Even Kanshi had not foreseen Mayawati as PM

July 23rd, 2008 - 5:09 pm ICT by IANS  

A file-photo of Bahujan Samaj Party
By Sharat Pradhan
Lucknow, July 23 (IANS) Bahujan Samaj Party (BSP) chief Mayawati may have suddenly emerged as a contender for the country’s top job but even her guide, philosopher and political mentor Kanshi Ram had not thought she would travel this far. Even when Kanshi Ram named her as his only successor despite much opposition from within the party, no one had imagined that Mayawati would one day end up as a national figure commanding the support of older political parties and many of their veteran leaders.

Twenty-four years ago, when she first appeared on the political horizon of Uttar Pradesh, Mayawati was counted among the hangers-on of Kanshi Ram, who was then known as an ex-government employee struggling to form a party of Dalits after organising backward and Scheduled Caste central government employees under a common banner.

In the mid-90s, when she pulled the rug from under the feet of her then ally Mulayam Singh Yadav, she came to be called one of the wonders of Indian politics. Since then, she has never looked back.

And despite periodic desertions from BSP, the party grew and grew, particularly in Uttar Pradesh, India’s most populous state where Mayawati became the chief minister in May 2007 after leading the BSP to a spectacular win.

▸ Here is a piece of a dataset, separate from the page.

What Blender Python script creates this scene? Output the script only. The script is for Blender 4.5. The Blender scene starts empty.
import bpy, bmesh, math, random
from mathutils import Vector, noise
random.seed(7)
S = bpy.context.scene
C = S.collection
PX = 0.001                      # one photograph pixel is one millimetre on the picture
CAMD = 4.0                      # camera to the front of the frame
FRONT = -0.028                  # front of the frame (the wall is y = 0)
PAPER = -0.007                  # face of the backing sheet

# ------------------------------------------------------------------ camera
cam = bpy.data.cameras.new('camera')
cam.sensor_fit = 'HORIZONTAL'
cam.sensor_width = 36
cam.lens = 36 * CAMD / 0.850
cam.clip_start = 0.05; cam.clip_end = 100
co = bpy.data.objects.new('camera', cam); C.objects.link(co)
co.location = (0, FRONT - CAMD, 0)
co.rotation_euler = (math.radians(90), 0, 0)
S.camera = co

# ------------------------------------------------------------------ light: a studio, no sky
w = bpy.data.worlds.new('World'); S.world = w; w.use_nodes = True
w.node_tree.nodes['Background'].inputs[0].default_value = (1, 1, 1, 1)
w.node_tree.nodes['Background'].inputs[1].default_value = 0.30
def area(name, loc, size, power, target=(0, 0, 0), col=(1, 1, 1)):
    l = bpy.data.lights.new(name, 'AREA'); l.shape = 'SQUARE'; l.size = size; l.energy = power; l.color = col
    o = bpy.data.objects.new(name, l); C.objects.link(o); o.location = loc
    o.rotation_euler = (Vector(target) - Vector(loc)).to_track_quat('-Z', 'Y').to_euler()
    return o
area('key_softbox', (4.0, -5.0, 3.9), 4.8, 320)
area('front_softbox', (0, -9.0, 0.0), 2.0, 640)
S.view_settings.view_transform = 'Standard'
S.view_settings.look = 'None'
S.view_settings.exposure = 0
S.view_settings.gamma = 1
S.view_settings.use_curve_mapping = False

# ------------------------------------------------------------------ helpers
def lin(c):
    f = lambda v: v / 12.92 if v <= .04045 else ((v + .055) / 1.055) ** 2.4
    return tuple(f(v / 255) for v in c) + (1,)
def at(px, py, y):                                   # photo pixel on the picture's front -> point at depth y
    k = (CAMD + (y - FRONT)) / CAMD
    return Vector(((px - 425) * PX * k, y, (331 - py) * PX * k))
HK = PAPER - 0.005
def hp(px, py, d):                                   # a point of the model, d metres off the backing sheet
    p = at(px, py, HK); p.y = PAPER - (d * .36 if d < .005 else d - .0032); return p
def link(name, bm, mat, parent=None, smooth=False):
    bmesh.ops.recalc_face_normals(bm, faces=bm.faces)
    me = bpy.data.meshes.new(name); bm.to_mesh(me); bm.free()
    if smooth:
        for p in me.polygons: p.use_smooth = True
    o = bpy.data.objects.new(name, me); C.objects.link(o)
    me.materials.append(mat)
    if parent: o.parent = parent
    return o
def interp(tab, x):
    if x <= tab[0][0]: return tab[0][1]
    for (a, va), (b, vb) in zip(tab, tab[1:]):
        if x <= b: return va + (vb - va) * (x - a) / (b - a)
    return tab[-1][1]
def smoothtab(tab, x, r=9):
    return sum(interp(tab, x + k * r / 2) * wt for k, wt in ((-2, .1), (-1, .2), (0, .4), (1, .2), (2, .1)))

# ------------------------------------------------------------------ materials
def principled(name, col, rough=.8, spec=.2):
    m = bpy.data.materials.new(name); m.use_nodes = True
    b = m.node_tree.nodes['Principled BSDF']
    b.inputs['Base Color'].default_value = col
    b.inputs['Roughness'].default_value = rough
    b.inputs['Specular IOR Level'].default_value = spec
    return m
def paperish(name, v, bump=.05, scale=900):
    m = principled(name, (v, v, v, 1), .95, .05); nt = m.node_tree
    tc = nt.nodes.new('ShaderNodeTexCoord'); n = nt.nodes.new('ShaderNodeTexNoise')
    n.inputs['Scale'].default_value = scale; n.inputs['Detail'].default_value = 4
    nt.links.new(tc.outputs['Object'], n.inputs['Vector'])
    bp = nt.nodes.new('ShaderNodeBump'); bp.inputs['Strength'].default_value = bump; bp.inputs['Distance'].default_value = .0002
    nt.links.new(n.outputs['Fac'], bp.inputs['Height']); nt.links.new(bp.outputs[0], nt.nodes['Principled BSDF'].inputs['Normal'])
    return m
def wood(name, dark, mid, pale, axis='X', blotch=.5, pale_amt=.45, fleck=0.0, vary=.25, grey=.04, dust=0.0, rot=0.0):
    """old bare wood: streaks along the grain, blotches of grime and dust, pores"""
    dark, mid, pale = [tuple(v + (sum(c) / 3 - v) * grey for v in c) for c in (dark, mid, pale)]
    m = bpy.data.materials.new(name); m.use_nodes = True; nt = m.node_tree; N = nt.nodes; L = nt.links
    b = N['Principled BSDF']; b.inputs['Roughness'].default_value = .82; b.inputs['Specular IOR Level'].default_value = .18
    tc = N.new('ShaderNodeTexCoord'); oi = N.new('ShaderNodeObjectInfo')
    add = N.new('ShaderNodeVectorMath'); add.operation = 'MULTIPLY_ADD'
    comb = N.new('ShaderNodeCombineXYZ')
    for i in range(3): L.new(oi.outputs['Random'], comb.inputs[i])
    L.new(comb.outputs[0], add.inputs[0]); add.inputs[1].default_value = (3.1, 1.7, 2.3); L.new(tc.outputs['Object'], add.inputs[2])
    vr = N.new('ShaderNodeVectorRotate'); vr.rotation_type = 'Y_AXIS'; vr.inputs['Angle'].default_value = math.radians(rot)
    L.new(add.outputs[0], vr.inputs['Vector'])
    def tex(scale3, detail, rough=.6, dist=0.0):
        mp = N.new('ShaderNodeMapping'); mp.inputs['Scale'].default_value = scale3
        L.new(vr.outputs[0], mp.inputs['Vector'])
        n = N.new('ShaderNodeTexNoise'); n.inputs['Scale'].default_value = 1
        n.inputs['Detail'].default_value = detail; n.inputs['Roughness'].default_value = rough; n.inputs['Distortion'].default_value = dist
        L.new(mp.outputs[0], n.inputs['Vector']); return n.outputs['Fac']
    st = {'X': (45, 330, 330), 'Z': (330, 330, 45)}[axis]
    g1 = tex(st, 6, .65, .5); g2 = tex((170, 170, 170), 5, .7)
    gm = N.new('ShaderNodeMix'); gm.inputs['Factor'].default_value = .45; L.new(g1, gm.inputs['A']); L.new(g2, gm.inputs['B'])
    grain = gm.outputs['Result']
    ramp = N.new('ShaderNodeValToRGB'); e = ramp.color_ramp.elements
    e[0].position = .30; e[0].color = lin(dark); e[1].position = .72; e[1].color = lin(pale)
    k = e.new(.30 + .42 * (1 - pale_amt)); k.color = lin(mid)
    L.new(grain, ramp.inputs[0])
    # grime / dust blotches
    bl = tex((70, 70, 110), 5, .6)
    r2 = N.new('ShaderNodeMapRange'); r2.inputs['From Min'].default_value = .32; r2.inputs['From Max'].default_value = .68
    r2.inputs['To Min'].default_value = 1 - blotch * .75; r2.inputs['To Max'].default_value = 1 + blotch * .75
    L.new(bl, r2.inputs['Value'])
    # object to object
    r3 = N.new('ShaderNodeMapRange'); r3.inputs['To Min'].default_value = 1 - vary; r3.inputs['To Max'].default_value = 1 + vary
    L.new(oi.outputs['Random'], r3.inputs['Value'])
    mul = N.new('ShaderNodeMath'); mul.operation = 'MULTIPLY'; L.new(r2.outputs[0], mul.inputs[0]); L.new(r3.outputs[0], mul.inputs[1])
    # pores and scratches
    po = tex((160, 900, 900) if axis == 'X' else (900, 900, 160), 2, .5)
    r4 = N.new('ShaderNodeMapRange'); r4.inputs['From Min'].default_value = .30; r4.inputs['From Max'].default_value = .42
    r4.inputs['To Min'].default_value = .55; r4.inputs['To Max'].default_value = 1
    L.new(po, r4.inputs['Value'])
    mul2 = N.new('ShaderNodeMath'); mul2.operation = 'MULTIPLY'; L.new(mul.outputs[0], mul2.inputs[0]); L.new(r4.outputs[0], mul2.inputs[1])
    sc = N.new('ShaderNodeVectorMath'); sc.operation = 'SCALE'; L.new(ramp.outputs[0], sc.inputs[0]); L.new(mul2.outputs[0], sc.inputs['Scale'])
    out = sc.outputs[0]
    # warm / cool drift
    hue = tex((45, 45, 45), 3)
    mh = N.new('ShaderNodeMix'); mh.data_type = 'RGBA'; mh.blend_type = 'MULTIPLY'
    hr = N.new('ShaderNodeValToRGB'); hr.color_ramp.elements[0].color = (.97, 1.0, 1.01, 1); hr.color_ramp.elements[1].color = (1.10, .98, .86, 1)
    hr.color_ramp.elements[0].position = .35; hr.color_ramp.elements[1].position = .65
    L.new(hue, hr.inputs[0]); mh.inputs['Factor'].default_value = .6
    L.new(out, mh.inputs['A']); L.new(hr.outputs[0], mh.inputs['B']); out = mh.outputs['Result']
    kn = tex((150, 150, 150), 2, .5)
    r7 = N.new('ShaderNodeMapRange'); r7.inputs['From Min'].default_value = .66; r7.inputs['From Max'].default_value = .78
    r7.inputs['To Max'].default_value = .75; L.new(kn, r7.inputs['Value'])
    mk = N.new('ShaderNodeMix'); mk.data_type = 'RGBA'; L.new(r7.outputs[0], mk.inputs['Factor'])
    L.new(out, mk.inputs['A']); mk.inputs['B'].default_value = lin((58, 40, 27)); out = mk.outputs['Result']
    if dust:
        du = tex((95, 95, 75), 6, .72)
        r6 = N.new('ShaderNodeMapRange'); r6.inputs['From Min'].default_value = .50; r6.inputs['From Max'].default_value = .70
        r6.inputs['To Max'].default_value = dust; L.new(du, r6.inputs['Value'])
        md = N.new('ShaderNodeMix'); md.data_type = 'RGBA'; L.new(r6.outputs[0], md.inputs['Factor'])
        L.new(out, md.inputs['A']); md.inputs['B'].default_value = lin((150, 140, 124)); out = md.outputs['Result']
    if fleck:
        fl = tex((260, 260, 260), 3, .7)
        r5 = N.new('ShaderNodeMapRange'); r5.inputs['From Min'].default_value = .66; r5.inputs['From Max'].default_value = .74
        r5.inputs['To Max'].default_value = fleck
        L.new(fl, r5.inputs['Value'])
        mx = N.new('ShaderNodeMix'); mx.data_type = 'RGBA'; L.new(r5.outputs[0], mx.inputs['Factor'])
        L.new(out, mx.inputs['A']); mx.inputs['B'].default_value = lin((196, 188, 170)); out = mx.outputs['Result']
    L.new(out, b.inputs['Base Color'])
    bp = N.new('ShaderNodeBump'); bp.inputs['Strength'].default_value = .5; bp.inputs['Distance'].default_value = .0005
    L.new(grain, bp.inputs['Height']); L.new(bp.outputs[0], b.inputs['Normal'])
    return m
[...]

Mayawati acquired the killer instinct from none other than Kanshi Ram, who taught her how to exploit each and every opportunity to accelerate the party’s march.

Soon after he succeeded in getting her installed as the Uttar Pradesh chief minister for the first time, Kanshi Ram told a mammoth public rally: “When I first met Mayawati and asked her about her ambition in life, she said she wanted to be a DM (district magistrate). But I told her I will make you CM (chief minister) one day and then you will have DMs dancing to your tune.”

Kanshi Ram often proudly repeated this at party rallies and press conferences. And the second time she became chief minister, he went to the extent of declaring: “Dekho maine tumhe maharani bana diya!” (See, I have made you the queen!)

But never did her mentor even remotely suggest or visualise her role at the helm of affairs of the country. Even if he had conceived her rise to those heights, he never made any public display of his dreams.

Today, Mayawati has become tall enough to get the support of political outfits such as the Telugu Desam Party, the Janata Dal-Secular and the Communist Party of India (CPI) who say they will be happy to see her crowned as India’s prime minister. That did not happen Tuesday, when the government won a crucial trust vote in parliament, but it will be the start of another long march.